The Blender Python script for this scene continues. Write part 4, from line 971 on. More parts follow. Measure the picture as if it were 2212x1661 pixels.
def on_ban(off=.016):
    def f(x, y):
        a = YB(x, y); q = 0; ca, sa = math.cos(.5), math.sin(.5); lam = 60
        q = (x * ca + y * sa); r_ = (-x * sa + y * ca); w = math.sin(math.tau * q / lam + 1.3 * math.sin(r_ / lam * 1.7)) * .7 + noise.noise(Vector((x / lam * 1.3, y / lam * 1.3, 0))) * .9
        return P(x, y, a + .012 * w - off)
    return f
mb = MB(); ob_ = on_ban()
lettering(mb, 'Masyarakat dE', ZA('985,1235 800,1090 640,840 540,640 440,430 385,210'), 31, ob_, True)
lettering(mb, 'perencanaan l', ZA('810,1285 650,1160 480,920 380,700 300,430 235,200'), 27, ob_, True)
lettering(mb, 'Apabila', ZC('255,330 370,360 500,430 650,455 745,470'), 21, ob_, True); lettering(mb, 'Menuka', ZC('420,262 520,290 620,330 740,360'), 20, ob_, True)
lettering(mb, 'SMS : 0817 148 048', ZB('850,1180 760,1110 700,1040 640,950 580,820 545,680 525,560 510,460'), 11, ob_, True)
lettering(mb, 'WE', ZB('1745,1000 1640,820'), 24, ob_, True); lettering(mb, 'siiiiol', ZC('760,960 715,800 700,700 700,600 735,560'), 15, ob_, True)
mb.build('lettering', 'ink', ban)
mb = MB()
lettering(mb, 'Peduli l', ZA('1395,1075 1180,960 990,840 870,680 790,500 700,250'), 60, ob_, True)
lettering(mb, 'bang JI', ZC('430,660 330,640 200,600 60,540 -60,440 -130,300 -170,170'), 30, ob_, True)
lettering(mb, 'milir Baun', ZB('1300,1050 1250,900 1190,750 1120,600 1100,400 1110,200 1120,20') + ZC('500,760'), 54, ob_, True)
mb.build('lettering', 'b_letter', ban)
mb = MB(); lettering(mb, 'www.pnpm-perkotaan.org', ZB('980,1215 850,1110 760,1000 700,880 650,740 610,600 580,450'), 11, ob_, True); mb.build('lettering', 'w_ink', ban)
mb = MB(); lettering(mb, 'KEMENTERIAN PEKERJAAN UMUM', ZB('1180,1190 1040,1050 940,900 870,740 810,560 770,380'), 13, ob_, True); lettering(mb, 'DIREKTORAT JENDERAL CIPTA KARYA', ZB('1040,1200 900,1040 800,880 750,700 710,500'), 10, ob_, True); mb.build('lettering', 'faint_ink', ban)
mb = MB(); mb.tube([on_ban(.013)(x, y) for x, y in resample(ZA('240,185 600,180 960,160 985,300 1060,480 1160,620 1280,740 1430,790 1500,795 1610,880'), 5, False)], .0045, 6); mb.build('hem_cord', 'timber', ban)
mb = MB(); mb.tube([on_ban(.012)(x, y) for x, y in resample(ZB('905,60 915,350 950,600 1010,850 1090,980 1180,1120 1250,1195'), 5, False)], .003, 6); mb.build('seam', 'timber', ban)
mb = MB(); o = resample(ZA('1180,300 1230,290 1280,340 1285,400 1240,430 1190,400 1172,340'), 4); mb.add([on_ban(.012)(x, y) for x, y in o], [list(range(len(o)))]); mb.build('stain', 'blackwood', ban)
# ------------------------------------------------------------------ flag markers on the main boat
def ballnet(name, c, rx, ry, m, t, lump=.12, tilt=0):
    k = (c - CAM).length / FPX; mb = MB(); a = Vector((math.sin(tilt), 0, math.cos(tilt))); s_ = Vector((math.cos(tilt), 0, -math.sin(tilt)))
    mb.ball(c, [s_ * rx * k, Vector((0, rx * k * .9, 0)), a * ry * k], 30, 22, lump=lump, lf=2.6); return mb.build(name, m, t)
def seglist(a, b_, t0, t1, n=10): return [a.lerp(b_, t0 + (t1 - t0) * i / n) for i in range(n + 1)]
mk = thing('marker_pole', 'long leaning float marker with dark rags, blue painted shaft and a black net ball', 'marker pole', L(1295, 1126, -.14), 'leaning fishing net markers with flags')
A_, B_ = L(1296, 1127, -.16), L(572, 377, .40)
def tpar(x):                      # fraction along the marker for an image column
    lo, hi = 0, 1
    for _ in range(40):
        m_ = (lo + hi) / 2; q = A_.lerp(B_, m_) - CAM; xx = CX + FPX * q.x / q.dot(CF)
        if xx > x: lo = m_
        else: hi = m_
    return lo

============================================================

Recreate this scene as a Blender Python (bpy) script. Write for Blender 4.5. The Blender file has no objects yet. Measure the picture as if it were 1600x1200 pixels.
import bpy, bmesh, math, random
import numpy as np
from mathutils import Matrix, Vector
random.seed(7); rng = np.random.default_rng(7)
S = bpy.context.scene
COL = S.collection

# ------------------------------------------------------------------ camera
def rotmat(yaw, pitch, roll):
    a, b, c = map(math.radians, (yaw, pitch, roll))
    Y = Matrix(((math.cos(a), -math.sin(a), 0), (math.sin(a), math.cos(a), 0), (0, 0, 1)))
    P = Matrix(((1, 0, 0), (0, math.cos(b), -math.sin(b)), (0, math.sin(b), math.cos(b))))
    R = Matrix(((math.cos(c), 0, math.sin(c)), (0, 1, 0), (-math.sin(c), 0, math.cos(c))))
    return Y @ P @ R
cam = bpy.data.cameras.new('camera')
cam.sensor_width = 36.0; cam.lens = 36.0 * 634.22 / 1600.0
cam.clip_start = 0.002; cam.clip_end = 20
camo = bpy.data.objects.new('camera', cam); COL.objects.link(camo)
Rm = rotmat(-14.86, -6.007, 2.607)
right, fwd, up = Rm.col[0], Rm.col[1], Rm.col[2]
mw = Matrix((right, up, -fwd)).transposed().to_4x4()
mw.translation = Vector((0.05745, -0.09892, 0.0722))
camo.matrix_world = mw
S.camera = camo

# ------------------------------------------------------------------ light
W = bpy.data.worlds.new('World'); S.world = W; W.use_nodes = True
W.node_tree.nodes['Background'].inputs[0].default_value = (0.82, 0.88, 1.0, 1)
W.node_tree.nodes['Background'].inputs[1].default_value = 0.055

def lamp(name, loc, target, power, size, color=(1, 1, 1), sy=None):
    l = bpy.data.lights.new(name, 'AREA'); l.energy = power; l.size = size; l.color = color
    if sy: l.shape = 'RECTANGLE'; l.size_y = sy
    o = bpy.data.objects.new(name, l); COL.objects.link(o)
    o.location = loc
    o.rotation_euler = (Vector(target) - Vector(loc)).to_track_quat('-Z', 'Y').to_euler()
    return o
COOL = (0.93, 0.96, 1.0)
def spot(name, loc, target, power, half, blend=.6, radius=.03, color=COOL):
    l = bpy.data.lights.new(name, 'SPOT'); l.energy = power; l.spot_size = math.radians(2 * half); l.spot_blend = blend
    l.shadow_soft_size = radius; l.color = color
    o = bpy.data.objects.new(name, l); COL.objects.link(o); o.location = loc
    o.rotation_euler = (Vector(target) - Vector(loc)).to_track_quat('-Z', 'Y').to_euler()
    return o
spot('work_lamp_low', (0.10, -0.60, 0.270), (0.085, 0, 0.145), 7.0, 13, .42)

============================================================

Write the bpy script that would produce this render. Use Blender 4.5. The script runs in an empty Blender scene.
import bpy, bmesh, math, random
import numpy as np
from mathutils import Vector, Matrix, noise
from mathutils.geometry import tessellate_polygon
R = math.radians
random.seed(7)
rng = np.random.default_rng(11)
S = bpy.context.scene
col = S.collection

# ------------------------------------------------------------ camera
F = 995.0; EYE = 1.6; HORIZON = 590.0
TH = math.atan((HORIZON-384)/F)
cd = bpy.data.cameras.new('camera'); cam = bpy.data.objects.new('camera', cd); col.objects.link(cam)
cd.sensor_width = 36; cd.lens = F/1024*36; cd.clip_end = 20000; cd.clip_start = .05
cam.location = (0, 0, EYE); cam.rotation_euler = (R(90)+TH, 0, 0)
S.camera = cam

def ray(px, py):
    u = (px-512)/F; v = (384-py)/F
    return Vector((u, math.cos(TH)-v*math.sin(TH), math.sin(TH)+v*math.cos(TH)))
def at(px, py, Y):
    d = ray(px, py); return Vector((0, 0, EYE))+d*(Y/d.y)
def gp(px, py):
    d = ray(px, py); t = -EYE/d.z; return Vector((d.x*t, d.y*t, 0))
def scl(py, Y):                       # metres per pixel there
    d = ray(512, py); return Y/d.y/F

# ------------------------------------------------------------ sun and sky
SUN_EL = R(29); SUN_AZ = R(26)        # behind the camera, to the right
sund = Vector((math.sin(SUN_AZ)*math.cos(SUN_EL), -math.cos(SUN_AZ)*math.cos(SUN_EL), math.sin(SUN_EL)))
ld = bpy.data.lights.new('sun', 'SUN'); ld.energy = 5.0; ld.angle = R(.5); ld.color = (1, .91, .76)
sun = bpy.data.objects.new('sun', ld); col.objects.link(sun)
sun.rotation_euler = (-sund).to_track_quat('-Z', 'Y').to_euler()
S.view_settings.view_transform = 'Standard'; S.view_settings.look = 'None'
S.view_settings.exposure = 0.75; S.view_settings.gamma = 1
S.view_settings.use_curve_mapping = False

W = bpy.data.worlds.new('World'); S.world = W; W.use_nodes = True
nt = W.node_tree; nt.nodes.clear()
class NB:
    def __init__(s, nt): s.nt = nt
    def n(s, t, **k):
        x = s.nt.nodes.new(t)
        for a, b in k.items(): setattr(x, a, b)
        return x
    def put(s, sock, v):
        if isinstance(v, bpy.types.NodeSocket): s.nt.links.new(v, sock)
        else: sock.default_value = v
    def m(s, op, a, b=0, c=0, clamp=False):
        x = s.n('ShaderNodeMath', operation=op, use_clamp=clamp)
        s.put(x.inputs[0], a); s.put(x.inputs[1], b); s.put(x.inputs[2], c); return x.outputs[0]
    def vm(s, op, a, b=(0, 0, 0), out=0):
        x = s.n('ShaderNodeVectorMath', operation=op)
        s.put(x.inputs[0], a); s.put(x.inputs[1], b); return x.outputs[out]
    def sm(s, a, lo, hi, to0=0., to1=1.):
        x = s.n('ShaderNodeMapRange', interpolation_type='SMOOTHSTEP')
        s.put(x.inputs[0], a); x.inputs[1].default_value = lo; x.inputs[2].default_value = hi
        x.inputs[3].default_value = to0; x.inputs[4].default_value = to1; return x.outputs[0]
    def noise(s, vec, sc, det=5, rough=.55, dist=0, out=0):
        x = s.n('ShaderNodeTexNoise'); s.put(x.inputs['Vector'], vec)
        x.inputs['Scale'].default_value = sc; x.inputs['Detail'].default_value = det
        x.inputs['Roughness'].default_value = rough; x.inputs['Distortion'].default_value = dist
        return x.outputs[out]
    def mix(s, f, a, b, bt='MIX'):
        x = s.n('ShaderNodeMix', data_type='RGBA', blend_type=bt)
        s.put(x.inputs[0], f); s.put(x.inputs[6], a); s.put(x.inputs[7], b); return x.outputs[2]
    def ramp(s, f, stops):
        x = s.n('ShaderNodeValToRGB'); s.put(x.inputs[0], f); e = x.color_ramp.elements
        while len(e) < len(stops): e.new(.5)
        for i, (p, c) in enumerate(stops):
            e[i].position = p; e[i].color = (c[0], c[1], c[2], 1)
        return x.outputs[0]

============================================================

WHAT YOU SHOULD DO – Repeat, word for word, only the lines from the line holding "Recreate this scene" through the line holding "W.node_tree.nodes['Background'].inputs[1].default_value = 0.055", with both of those lines included.

ANSWER TO THE EXERCISE –
Recreate this scene as a Blender Python (bpy) script. Write for Blender 4.5. The Blender file has no objects yet. Measure the picture as if it were 1600x1200 pixels.
import bpy, bmesh, math, random
import numpy as np
from mathutils import Matrix, Vector
random.seed(7); rng = np.random.default_rng(7)
S = bpy.context.scene
COL = S.collection

# ------------------------------------------------------------------ camera
def rotmat(yaw, pitch, roll):
    a, b, c = map(math.radians, (yaw, pitch, roll))
    Y = Matrix(((math.cos(a), -math.sin(a), 0), (math.sin(a), math.cos(a), 0), (0, 0, 1)))
    P = Matrix(((1, 0, 0), (0, math.cos(b), -math.sin(b)), (0, math.sin(b), math.cos(b))))
    R = Matrix(((math.cos(c), 0, math.sin(c)), (0, 1, 0), (-math.sin(c), 0, math.cos(c))))
    return Y @ P @ R
cam = bpy.data.cameras.new('camera')
cam.sensor_width = 36.0; cam.lens = 36.0 * 634.22 / 1600.0
cam.clip_start = 0.002; cam.clip_end = 20
camo = bpy.data.objects.new('camera', cam); COL.objects.link(camo)
Rm = rotmat(-14.86, -6.007, 2.607)
right, fwd, up = Rm.col[0], Rm.col[1], Rm.col[2]
mw = Matrix((right, up, -fwd)).transposed().to_4x4()
mw.translation = Vector((0.05745, -0.09892, 0.0722))
camo.matrix_world = mw
S.camera = camo

# ------------------------------------------------------------------ light
W = bpy.data.worlds.new('World'); S.world = W; W.use_nodes = True
W.node_tree.nodes['Background'].inputs[0].default_value = (0.82, 0.88, 1.0, 1)
W.node_tree.nodes['Background'].inputs[1].default_value = 0.055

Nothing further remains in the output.